I've been itching for a couple of years to set up my C-11 for galaxy season. I was wanting a bit more image scale for little galaxies, planetary nebulae, etc. I had mounted it for the Mars-Moon occultation in December, which of course was clouded out, and we haven't had a clear night since then. With last night being clear and the daytime temperature being above freezing, I thought I'd get everything set up.
I had purchased an adapter that would allow me to mount my filter wheel and camera onto the
OAG. Yesterday afternoon, I got that whole assembly put together, with approximate spacing, and mounted it onto the Moonlite focuser on the back of the C-11. To get the guide camera and imaging camera parfocal on the
OAG, I aimed at a tree about 200 m away. It was an old oak tree, leafless of course at this time of year, and it wasn't moving too much in the wind.
I quickly realized that the
FOV at that distance is about 5 cm! If there had been an ant crawling on one of those twigs, I could have told you the colour of its eyes. It took me a while - all twigs look alike - but I did manage to find a single leaf, which gave me something to align the finder on. I got the
OAG dialed in approximately. Depth of field is about 2 cm, so it was a bit hard to tell if I had the same twig in focus in both cameras.
And, speaking of cameras, it was hard seeing anything in the daytime. With the guide camera shooting at 0.001 s and the imaging camera at 0.01 s, through the
Ha filter (!) I was able to see the twigs.

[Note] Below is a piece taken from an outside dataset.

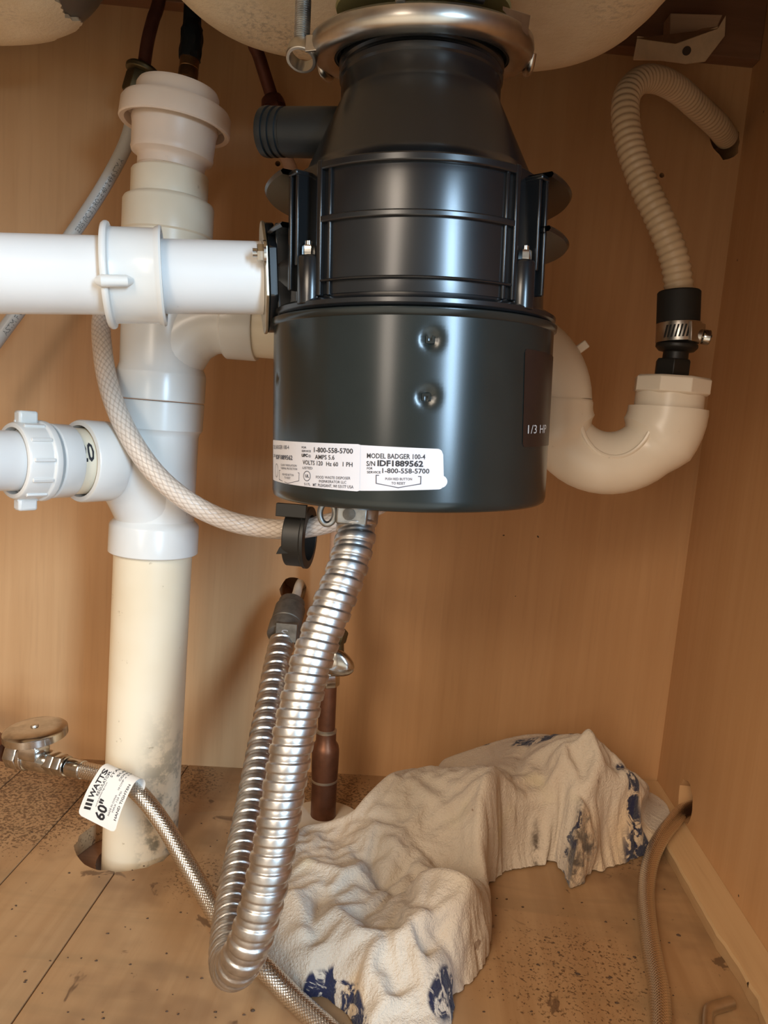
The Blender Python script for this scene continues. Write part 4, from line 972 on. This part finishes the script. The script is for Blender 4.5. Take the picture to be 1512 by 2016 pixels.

Of course, I had some final focusing to do: finding infinity focus, and getting the
OAG focus precise. So, after dark, I want out to do that. I was able to find Jupiter and use it to crank the focuser to infinity. That's a lot of turns on an
SCT!
Then I had to get
SGP set up. There are way more settings than I remembered that needed to be changed. I have a motor on the Moonlite, but it's a DC motor, not a stepper. (I didn't know about auto-focusing back when I bought it!) The FCUSB module that drives it has an "absolute position emulation" mode, but it is a bit dodgy. And it tries to drive the motor with USB power, which requires careful fiddling with the PWM pulse width and timing settings to make the motor turn at all. I quickly realized that autofocus wasn't going to work tonight, so I dug out my 11" Bahtinov mask and focused manually.
Then plate solving didn't work. Oh, another setting: "number of tries". I ask you, what kind of brain-dead default is 1? After a few hits on that, I figured that I was on target. Now guiding... Yes, I had already changed the focal length. But I knew I needed to recalibrate. Which requires seeing a star. Nopity-nope. There are precisely zero stars showing in the guide camera. It's an old QHY5, very noisy, and now it is looking through a pinhole and
f/10 optics, instead of the
f/3.2 optics it is used to.
By this time, I was getting chilled. Setting this thing up is just too much work. I need a better guide camera. I need to upgrade the motor in the Moonlite focuser. It is time to pull the plug on this experiment.
So I am thinking that, next warm day, I'll re-build my 8" Newt setup. If I need more image scale, I'll stick a barlow on it.